Odzyskać wzrok, to znaczy uwierzyć w Jezusa. Wierzyć w Jezusa, to patrzeć jego oczami na świat, ludzi i siebie. To są dobre oczy, oczy Boga, który kocha i z miłości daje życie. A moje oczy dają życie, czy ludzie się ich boją, bo czują, że patrzy na nich człowiek zalękniony, który musi sobie udowadniać siłę?
Pozwolić Bogu na przywrócenie mi wzroku, to zacząć żyć, tak jak mówi Paweł w Liście do Efezjan, w jasności i postępować jak dziecko światłości. Być widomym, to mieć światłe oczy serca – nie tylko patrzeć, ale widzieć i pozwalać na to by to mnie zmieniało. Żyć w ten sposób, to pozwolić na to, by wszystko we mnie zostało oświetlone. Od mojego serca, a więc motywacje, myślenie, decydowanie, aż do moich zewnętrznych zachowań, czyli moralności.
Myślę, że ten mężczyzna musiał czuć się w jakiś sposób upokorzony. Jezus znalazł dziwny sposób na uzdrowienie. Maże mu oczy błotem i każe iść się obmyć. Nie dość, że on jest niewidomy, to jeszcze marze go śliną pomieszaną z pyłem ziemi i każe mu iść. Co ciekawe ten nie protestuje.
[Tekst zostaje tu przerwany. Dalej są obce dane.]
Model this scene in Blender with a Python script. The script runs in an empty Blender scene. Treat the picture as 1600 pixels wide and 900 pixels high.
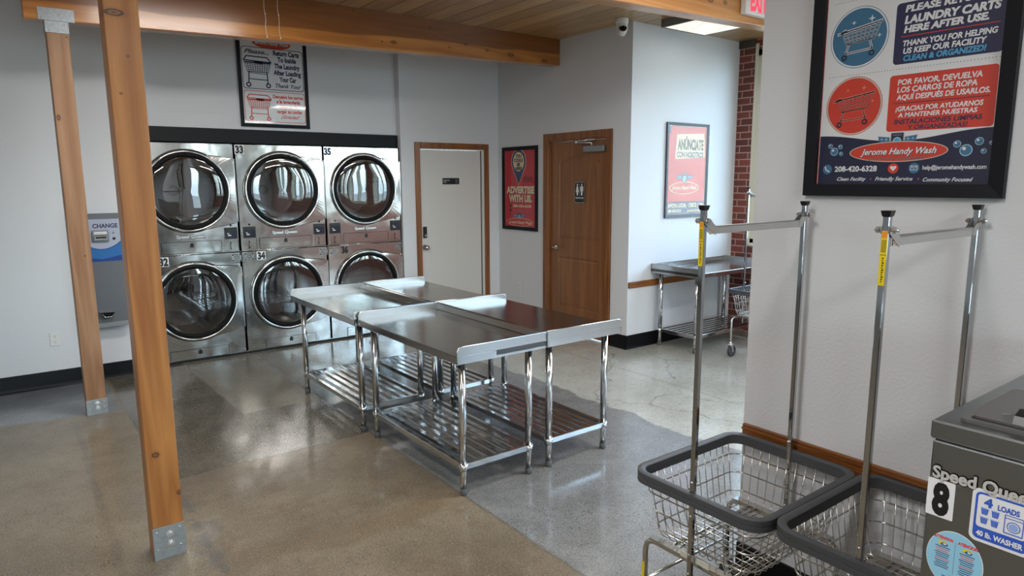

To nie jest miłe, kiedy obcy facet marze mi oczy błotem z śliny, nawet jeśli on jest lekarzem i ma dobre zamiary. Złamał jego sferę bezpieczeństwa i to jest ważny szczegół. Pozwolić Bogu działać w naszym życiu, to pozwolić Mu zbliżyć się na bardzo niebezpiecznie bliską odległość i zrobić, coś co będzie nieprzyjemne.
Uzdrowienie nie dokonuje się tylko dla tego konkretnego człowieka, choć on sam doświadcza wprost owoców, to jednak to uzdrowienie stało się po to, by inni zaczęli się budzić. Powstaje, po tym cudzie zamieszanie.
Każdy z nas prosi Boga, czasem całymi latami, w konkretnych sprawach. A pytacie się czasem o swoje motywacje? Czy to, czego tak bardzo pragniesz jest celem, czy środkiem? No i pytanie, czy na pewno prosisz o uzdrowienie w dobrym rejonie? Żeby się nie okazało, że patrzymy jak ci z pierwszego czytania, kiedy Samuel przyszedł do Jessego, by namaścić króla. Patrzyli zewnętrznie, a Pan patrzy na serce.